No blog? Your website is doomed. Or not.

Your website must have a blog. If your site has no blog, you have no hope of getting the attention of potential customers or search engines and your website is doomed. And your business too.  Or so many web gurus will tell you.

A picture of a sinking ship

Your blogless website will sink like a stone. Not.

Balderdash.

The blog is a powerful tool when generating website traffic and developing your brand. A blog really does help demonstrate your industry expertise and help your potential customers understand who you are and what you do. But there are other ways to achieve similar goals.

Consider social media. If you maintain a business presence on Google+ or Facebook is there really any difference between posting a focused, informative status update and writing an identical article to be hosted on your website? Of course not. Your followers and their friends will still see that you know what you are talking about and that you really are an expert. And if they want to know more they can leave a post on your wall or click through to your website. They might even buy something.

That’s not to say that posting to a social network is necessarily any easier than writing a blog post. You will still need to read, research, write and edit until you have something interesting and engaging to share with your followers. Is it easy to generate compelling content day after day, week after week? Absolutely not, and nor is it a quick job. Which is why you may still like to consider outsourcing the job.

The SEO gurus are correct on one issue however. It is absolutely essential that your business be actively creating web content somewhere on the internet. And not only writing for the web, but engaging with people and forging relationships. If you miss this key point, your website really could be doomed.

Need help creating content for your social network (or even your blog)? Tech Write can help, just drop us a line!

Written by Ben Lloyd


Ben Lloyd has worked in the IT industry since 1996, covering a number of roles from helpdesk support to network management and everything in between. Tech Write is built on this experience, offering outstanding technical copywriting services to agencies and clients across the world.

4 comments to No blog? Your website is doomed. Or not.

  • Danielle McGaw  says:

    I do agree with you to some extent Ben. If you’re active on social media you can get some good exposure for your business. The only disadvantage of that is that you are constantly at the mercy of the social media platform. Facebook Pages get deactivated for reasons that sometimes make no sense. Twitter accounts get deleted (did you read about Ana Hoffman about 6 months ago?). When you have a blog that you own YOU are in control – well, mostly anyway. 😉

    • Ben Lloyd  says:

      I agree Danielle. I would strongly recommend that every business invest the time and effort into creating and maintaining a corporate blog, but for those unable to do so, social media platforms provide an alternative. As you say, there are pitfalls to this approach but it is definitely better than nothing at all in the era of the social web.

  • Stephen Marsh  says:

    Great post. A blog should never be thought of as absolutely essential, and social media is better than nothing.

    I’d also add, though, that your own blog posts are going to rank individually, so I guess that’s the unique benefit for SEO. You’re creating more ways into your business, for a much wider variety of search terms.

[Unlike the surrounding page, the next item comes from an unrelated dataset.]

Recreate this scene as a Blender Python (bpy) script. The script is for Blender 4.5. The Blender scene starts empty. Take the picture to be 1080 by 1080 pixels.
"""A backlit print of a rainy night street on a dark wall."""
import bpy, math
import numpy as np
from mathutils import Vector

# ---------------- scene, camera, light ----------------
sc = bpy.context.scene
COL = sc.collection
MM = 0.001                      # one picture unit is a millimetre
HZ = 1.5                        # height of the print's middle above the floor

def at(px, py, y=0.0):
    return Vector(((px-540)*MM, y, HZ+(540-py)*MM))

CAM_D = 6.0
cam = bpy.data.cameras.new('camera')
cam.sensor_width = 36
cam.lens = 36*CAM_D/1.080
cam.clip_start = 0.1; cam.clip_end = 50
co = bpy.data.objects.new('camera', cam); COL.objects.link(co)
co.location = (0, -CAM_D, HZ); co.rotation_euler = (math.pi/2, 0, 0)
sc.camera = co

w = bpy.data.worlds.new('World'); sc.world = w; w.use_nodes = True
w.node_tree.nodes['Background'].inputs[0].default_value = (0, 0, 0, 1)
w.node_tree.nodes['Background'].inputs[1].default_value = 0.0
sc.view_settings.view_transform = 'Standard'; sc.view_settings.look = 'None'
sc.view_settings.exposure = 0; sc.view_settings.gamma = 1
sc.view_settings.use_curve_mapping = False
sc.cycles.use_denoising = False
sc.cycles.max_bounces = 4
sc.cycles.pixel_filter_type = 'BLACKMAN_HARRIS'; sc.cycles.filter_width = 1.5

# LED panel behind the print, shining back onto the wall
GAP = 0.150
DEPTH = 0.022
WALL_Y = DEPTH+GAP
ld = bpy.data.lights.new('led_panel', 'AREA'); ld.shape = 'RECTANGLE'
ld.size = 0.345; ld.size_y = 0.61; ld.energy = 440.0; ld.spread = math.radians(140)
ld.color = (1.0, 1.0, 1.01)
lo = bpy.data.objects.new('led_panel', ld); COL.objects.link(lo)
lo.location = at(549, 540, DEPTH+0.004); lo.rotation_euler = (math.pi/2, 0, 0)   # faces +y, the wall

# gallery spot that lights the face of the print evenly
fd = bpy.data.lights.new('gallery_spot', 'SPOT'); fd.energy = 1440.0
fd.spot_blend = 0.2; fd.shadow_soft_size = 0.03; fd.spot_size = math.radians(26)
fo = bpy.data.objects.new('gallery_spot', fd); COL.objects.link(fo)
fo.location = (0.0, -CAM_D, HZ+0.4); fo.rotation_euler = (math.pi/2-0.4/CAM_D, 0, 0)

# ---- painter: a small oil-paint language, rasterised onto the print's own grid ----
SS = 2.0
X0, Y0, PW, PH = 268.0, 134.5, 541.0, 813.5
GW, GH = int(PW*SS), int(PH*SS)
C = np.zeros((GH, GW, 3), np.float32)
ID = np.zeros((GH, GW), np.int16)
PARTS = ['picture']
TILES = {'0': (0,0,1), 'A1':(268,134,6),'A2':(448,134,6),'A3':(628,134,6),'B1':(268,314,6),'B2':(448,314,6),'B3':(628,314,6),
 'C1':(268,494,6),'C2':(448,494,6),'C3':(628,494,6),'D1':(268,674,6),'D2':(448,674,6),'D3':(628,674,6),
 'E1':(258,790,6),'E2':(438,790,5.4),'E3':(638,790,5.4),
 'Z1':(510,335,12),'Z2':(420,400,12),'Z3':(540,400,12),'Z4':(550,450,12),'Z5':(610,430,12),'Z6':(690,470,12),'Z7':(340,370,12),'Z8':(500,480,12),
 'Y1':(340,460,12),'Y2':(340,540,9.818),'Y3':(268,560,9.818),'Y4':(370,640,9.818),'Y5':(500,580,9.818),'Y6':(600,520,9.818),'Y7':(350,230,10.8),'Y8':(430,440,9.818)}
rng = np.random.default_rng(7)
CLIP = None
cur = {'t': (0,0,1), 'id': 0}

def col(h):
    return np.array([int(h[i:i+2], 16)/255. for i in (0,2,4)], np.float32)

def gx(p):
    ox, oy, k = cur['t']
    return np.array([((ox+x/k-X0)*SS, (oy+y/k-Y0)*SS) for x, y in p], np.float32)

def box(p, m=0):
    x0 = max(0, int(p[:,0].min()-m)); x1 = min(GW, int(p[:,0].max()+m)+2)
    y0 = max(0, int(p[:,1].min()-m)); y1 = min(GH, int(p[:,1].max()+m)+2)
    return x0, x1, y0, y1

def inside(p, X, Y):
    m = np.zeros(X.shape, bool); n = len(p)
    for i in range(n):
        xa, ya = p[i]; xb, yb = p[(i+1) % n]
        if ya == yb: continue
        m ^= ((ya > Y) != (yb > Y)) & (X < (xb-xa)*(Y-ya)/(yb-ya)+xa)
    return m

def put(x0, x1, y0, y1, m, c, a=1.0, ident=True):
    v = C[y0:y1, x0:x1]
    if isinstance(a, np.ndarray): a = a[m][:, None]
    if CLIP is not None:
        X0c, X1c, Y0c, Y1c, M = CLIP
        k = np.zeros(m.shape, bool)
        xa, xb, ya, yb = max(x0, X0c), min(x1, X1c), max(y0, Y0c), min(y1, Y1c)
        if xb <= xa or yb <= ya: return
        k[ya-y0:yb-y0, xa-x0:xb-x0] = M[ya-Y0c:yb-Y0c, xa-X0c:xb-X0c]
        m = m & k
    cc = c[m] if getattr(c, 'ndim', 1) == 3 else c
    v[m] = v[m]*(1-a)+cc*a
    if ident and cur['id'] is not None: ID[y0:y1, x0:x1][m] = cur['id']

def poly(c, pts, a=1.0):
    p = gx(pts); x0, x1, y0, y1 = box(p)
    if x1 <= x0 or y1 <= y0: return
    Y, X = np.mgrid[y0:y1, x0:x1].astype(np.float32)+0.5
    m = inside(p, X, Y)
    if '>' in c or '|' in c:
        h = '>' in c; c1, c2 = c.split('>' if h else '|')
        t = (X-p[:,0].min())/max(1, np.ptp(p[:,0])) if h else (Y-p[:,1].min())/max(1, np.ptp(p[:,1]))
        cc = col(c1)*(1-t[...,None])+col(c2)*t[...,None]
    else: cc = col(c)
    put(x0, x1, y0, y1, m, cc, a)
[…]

    But, of course, most people don’t do that. They relentlessly target one or two keywords throughout their blogs, using that to determine what the content should be.

    I think if you’re going in with people in mind, it’s worth doing and will bring an SEO benefit above and beyond what social media offers. But, if for a moment you think you should start a blog to improve your SEO, you’re wrong (and clearly have time on your hands).

    • Ben Lloyd  says:

      Great point Stephen. Targeting keywords seems to be a common trend, but you’ll never develop a consistent readership if all your topics are just variations on one or two words. Where is the interest for the reader in that?